§ **Stated exercise**
Reproduce the full listing that appears beneath this instruction exactly.

----- Dataset excerpt

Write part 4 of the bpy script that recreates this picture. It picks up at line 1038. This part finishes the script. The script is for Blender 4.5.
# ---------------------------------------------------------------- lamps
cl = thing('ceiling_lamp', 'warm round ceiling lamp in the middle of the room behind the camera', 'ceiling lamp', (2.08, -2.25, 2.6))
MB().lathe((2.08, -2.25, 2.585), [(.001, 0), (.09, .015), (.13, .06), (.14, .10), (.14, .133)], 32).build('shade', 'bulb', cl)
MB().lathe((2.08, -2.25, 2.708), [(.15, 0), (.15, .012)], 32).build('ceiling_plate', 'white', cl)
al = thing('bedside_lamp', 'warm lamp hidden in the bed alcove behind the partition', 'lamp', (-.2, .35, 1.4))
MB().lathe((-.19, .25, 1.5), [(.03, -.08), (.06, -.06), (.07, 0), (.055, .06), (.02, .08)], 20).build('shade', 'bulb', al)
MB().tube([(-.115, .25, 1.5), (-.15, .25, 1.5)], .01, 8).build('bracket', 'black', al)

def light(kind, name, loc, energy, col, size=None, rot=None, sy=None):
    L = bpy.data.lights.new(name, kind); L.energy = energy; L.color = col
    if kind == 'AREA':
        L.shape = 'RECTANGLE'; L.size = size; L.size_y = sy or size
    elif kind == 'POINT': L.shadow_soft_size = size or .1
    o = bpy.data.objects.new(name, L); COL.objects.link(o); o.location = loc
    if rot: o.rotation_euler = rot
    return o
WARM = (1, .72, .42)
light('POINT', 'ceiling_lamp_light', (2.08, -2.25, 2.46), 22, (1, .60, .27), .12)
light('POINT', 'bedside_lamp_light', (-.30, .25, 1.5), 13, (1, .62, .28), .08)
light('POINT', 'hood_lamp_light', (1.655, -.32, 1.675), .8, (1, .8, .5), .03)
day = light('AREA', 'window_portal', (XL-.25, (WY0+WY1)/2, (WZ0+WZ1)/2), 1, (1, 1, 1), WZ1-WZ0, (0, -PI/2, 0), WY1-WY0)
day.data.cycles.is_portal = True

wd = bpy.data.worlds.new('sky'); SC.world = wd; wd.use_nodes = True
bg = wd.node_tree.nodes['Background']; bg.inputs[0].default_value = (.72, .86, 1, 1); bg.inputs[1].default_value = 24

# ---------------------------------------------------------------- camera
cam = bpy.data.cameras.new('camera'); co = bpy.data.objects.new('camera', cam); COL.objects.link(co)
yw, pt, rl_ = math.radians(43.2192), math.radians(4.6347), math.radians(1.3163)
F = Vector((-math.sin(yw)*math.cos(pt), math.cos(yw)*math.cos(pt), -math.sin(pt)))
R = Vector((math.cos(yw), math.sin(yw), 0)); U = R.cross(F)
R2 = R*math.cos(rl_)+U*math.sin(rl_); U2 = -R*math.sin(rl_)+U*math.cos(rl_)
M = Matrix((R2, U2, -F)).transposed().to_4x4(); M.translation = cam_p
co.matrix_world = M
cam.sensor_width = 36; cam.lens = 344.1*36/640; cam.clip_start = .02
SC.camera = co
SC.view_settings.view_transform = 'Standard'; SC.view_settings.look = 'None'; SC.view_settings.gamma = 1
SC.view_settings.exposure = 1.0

----------

§ **Full response**
Write part 4 of the bpy script that recreates this picture. It picks up at line 1038. This part finishes the script. The script is for Blender 4.5.
# ---------------------------------------------------------------- lamps
cl = thing('ceiling_lamp', 'warm round ceiling lamp in the middle of the room behind the camera', 'ceiling lamp', (2.08, -2.25, 2.6))
MB().lathe((2.08, -2.25, 2.585), [(.001, 0), (.09, .015), (.13, .06), (.14, .10), (.14, .133)], 32).build('shade', 'bulb', cl)
MB().lathe((2.08, -2.25, 2.708), [(.15, 0), (.15, .012)], 32).build('ceiling_plate', 'white', cl)
al = thing('bedside_lamp', 'warm lamp hidden in the bed alcove behind the partition', 'lamp', (-.2, .35, 1.4))
MB().lathe((-.19, .25, 1.5), [(.03, -.08), (.06, -.06), (.07, 0), (.055, .06), (.02, .08)], 20).build('shade', 'bulb', al)
MB().tube([(-.115, .25, 1.5), (-.15, .25, 1.5)], .01, 8).build('bracket', 'black', al)

def light(kind, name, loc, energy, col, size=None, rot=None, sy=None):
    L = bpy.data.lights.new(name, kind); L.energy = energy; L.color = col
    if kind == 'AREA':
        L.shape = 'RECTANGLE'; L.size = size; L.size_y = sy or size
    elif kind == 'POINT': L.shadow_soft_size = size or .1
    o = bpy.data.objects.new(name, L); COL.objects.link(o); o.location = loc
    if rot: o.rotation_euler = rot
    return o
WARM = (1, .72, .42)
light('POINT', 'ceiling_lamp_light', (2.08, -2.25, 2.46), 22, (1, .60, .27), .12)
light('POINT', 'bedside_lamp_light', (-.30, .25, 1.5), 13, (1, .62, .28), .08)
light('POINT', 'hood_lamp_light', (1.655, -.32, 1.675), .8, (1, .8, .5), .03)
day = light('AREA', 'window_portal', (XL-.25, (WY0+WY1)/2, (WZ0+WZ1)/2), 1, (1, 1, 1), WZ1-WZ0, (0, -PI/2, 0), WY1-WY0)
day.data.cycles.is_portal = True

wd = bpy.data.worlds.new('sky'); SC.world = wd; wd.use_nodes = True
bg = wd.node_tree.nodes['Background']; bg.inputs[0].default_value = (.72, .86, 1, 1); bg.inputs[1].default_value = 24

# ---------------------------------------------------------------- camera
cam = bpy.data.cameras.new('camera'); co = bpy.data.objects.new('camera', cam); COL.objects.link(co)
yw, pt, rl_ = math.radians(43.2192), math.radians(4.6347), math.radians(1.3163)
F = Vector((-math.sin(yw)*math.cos(pt), math.cos(yw)*math.cos(pt), -math.sin(pt)))
R = Vector((math.cos(yw), math.sin(yw), 0)); U = R.cross(F)
R2 = R*math.cos(rl_)+U*math.sin(rl_); U2 = -R*math.sin(rl_)+U*math.cos(rl_)
M = Matrix((R2, U2, -F)).transposed().to_4x4(); M.translation = cam_p
co.matrix_world = M
cam.sensor_width = 36; cam.lens = 344.1*36/640; cam.clip_start = .02
SC.camera = co
SC.view_settings.view_transform = 'Standard'; SC.view_settings.look = 'None'; SC.view_settings.gamma = 1
SC.view_settings.exposure = 1.0